Lendsqr Launches in Tanzania with AI-Powered Analysis Extending Credit facilities to the Informal Sector
Lendsqr one of the leading global providers, focused on helping lenders build effective credit products, has officially launched in Tanzania.
As part of this entry, the company is introducing a new Artificial Intelligent-based voice and video analysis model, designed to support better loan assessments for borrowers who don’t have formal financial records.
Tanzania has a growing demand for credit, yet many people remain excluded because they don’t operate within the formal banking system.
From motorcycle taxi (boda-boda) riders and food vendors to Dukawalla owners, many Tanzanians work in cash and don’t have pay slips, bank statements, or credit histories.
Traditional credit scoring methods rarely work in these cases.
“With this launch, we want to help lenders answer one of the oldest questions in credit: will this borrower repay?” said the Chief Executive Officer of Lendsqr, Adedeji Olowe.
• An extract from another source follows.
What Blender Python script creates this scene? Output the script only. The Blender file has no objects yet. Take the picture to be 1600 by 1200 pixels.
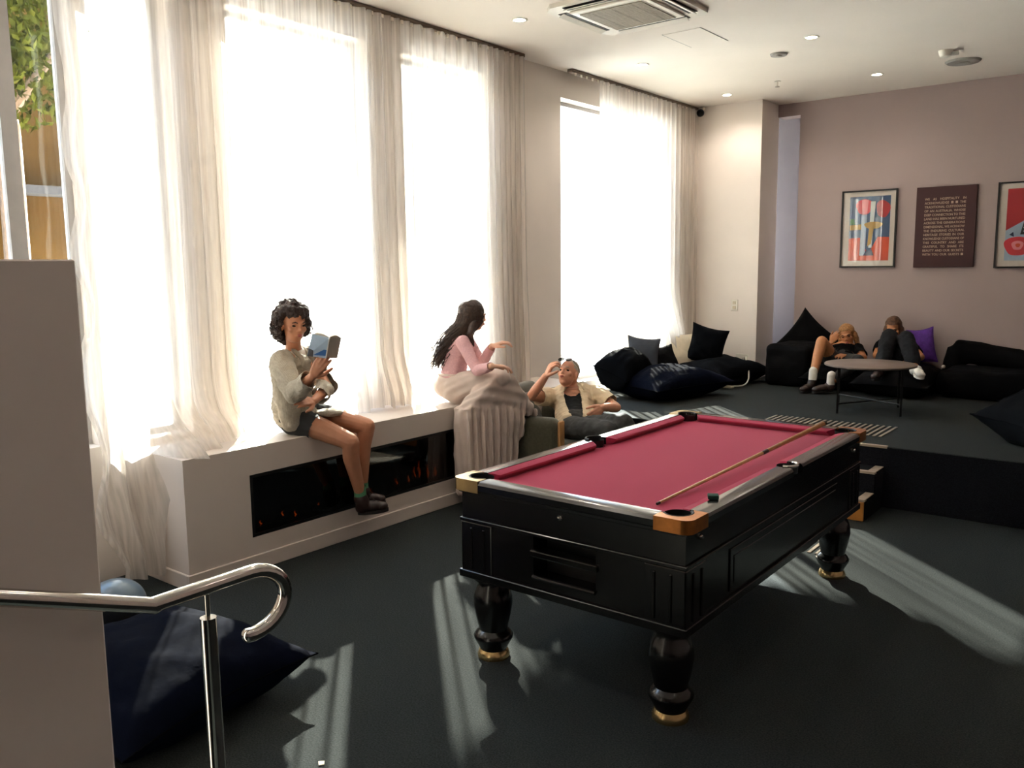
import bpy, bmesh, math, random
from mathutils import Vector, Matrix, noise
import mathutils
random.seed(7)
SC = bpy.context.scene
COL = SC.collection
PI = math.pi
V = Vector

# ------------------------------------------------------------------ materials
def lin(h):
    h = h.lstrip('#'); out = []
    for i in (0, 2, 4):
        c = int(h[i:i+2], 16) / 255
        out.append(c/12.92 if c <= 0.04045 else ((c+0.055)/1.055)**2.4)
    return (*out, 1)

MATS = {}
def mat(name, col, rough=0.6, metal=0.0, var=0.10, scale=18, bump=0.0, bscale=120, sheen=0.0, coat=0.0, spec=0.5, sss=0.0):
    m = bpy.data.materials.new(name); m.use_nodes = True
    nt = m.node_tree; n = nt.nodes; l = nt.links
    b = n['Principled BSDF']
    c = lin(col) if isinstance(col, str) else col
    tc = n.new('ShaderNodeTexCoord'); nz = n.new('ShaderNodeTexNoise')
    nz.inputs['Scale'].default_value = scale; nz.inputs['Detail'].default_value = 5
    l.new(tc.outputs['Object'], nz.inputs['Vector'])
    rmp = n.new('ShaderNodeValToRGB')
    lo = tuple(x*(1-var) for x in c[:3]) + (1,); hi = tuple(min(1, x*(1+var)) for x in c[:3]) + (1,)
    rmp.color_ramp.elements[0].color = lo; rmp.color_ramp.elements[1].color = hi
    rmp.color_ramp.elements[0].position = .3; rmp.color_ramp.elements[1].position = .7
    l.new(nz.outputs['Fac'], rmp.inputs['Fac']); l.new(rmp.outputs['Color'], b.inputs['Base Color'])
    b.inputs['Roughness'].default_value = rough; b.inputs['Metallic'].default_value = metal
    b.inputs['Specular IOR Level'].default_value = spec
    if sheen: b.inputs['Sheen Weight'].default_value = sheen
    if coat: b.inputs['Coat Weight'].default_value = coat; b.inputs['Coat Roughness'].default_value = 0.12
    if sss:
        b.inputs['Subsurface Weight'].default_value = sss; b.inputs['Subsurface Scale'].default_value = 0.02
        b.inputs['Subsurface Radius'].default_value = (1, .35, .2)
    if bump:
        n2 = n.new('ShaderNodeTexNoise'); n2.inputs['Scale'].default_value = bscale; n2.inputs['Detail'].default_value = 3
        l.new(tc.outputs['Object'], n2.inputs['Vector'])
        bp = n.new('ShaderNodeBump'); bp.inputs['Strength'].default_value = bump; bp.inputs['Distance'].default_value = 0.01
        l.new(n2.outputs['Fac'], bp.inputs['Height']); l.new(bp.outputs['Normal'], b.inputs['Normal'])
    MATS[name] = m
    return m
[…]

“A food vendor (mama-lishe) or boda-boda rider in Mwanza might never have walked into a bank, but that doesn’t mean they’re not creditworthy. They just need a system that recognizes them.”
For years, lenders have relied on proxy indicators like bank statements, call records, or even GPS data to estimate a borrower’s capacity and character. But such data can be invasive, unreliable, or simply unavailable.
As Olowe explains, “The core questions are always the same: Can this person afford the loan? And will they pay it back? But the tools we’ve been using to answer these questions don’t work for everyone.”
In an ambitious attempt to address this credit gap, Lendsqr has initiated an experimental AI model, developed using Google Cloud technology, which evaluates how people speak and respond during loan applications.
It looks at tone, confidence, clarity, and other signals that can give lenders useful information, especially when conventional data points are missing.
This project is partly funded by the Nigerian government via the Ministry of Communications, Innovation and Digital Economy and Google.
The tool has already shown early success. In its first trial, the model delivered up to 76 percent accuracy in predicting repayment behavior.
Now in its second phase of testing, it is being made available to lenders in Tanzania, who often face challenges when assessing informal or cash-based borrowers.
“This is not about replacing credit officers or acting like a lie detector,” said Olowe. “It’s about giving lenders another way to make better decisions when formal data just isn’t there.”
Lendsqr acknowledges the ethical questions such a system presents, especially around privacy and bias. But, the mission remains clear.
Without new models, millions remain excluded from formal credit systems or are forced into exploitative loan arrangements.
“If we get this right,” said Olowe, “we could unlock meaningful, responsible credit access for East African adults who’ve been invisible to the financial system for too long.”
With this launch, Tanzanian financial institutions, whether fintechs, SACCOs, or traditional banks can use Lendsqr’s tools to offer credit through mobile apps (Android and iOS), web platforms, or direct integrations with their own systems. The platform also connects to third-party services like credit bureaus, payment processors, and KYC providers.
Lendsqr is a global Lending-as-a-Service (LaaS), that provides digital tools for lenders who want to build and manage credit products for individuals and small businesses.
With operations in Rwanda, Nigeria, the UK, the US, and the Caribbean, Lendsqr offers lenders everything from loan application software to decision-making tools and risk assessment models.
The platform supports different loan types, including personal and SME loans, and works for both online and offline borrowers.
It offers features like equity contributions, guarantor options, and manual loan processing for those without internet access.
A free trial is available for lenders looking to test the system before making long-term commitments.